The 2004 survey was "devastating in its implications about how well government has taken on the important job of protecting the country against attack and preparing for the aftermath if an attack does take place," Lilly said in his analysis.

Jackson and his team didn't respond too well to the survey the last time around, he admits. But Jackson says he had recently taken the job when the 2004 results came out, and they were a reflection of the uncertainty that comes with creating a new department.

"I could try to use that as an excuse for today, but I won't," Jackson says. "Our job is not to lean on that as an excuse, but to fix that and to understand that and to be more responsive to employees' needs."

The difference this time around, Jackson says, is that DHS officials are paying more attention to OPM's survey results. They got the raw data from OPM and were able, for example, to find a subset of employees within one of the seven DHS components that was dragging down communication scores. Jackson would not reveal which group, but he did say he already spoke to the head of that organization to begin fixing the problem. DHS is conducting employee focus groups to learn even more.

The biggest change Jackson and his crew made in the aftermath of the 2006 results is one he doesn't link directly to the survey. A few weeks after his Jan. 30 memo, DHS officials announced they were scrapping plans to move employees off the General Schedule onto a pay-for-performance system, known as MaxHR.

"We won't be as ambitious with this next iteration of our HR management system as we were the last time around," Jackson says.

That effort was so bold that two federal courts ruled against it and the solicitor general refused to bring DHS' case to the Supreme Court. Even though the court cases targeted the labor relations portion of the personnel system, Jackson and his team dropped the entire program, opting instead to go with a small pilot project with a few hundred intelligence employees.

Jackson says his job as a leader is to know when to push and when to back off, and it was time to back off from MaxHR. "Our employees said [the system] was a cause of great anxiety to them," he says.
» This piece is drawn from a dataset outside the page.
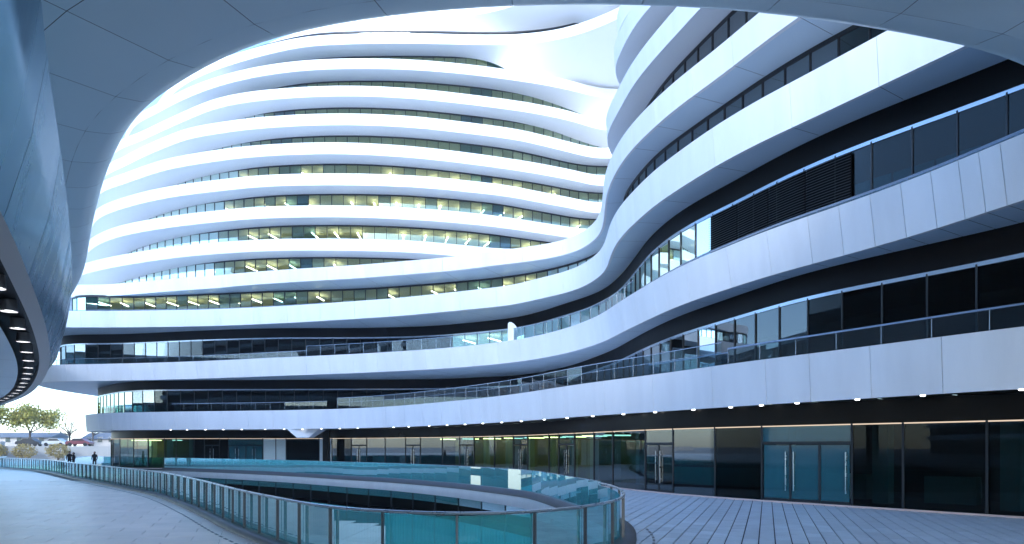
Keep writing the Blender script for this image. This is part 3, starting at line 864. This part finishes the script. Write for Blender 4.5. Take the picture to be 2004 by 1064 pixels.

The next administration will have to decide whether or not to try pay for performance, he adds.

The next administration won't include Jackson. He is part academic, with a doctorate in government from Georgetown University and teaching stints at his alma mater; part businessman, with turns at Lockheed Martin Corp., the American Trucking Associations and AECOM Technology Corp.; and part government official, with positions at the Transportation Department under President George W. Bush and in the Education Department under President Ronald Reagan.

"I'm looking for getting a nongovernment badge for a while; I think that's good for me," Jackson says. "And I have no interest in another government job after this one." If Sens. George Voinovich, R-Ohio, and Daniel Akaka, D-Hawaii, have their way, though, Jackson's role will change even before he leaves DHS. The senators, who hold the highest spots on the Senate subcommittee overseeing the federal workforce, introduced a bill in February to elevate the undersecretary for management to the No. 3 spot, right under Jackson.

"I am convinced the existing management structure at the department is insufficient, and is hampering its ability to be successful," Voinovich says. The bill calls for a career employee to serve a five-year term as "principal adviser to the secretary on the management of the department."

Jackson is defending his turf: "I don't think that's helpful. I think that will decrease accountability. It does not take into account that people really need to understand with clarity who the deputy is." He agrees with one part of the proposal: putting more career employees, rather than political appointees, in top spots to ensure continuity into the next administration.

"We've taken this on as a priority," Jackson says, "to look for a succession plan for transition and to make sure that across the department we're putting up people who are appropriately trained, who are career, who are very visible and experienced."

In the meantime, what are Jackson's most realistic goals for the remainder of his tenure? "I don't have any goals that are not realistic," he says.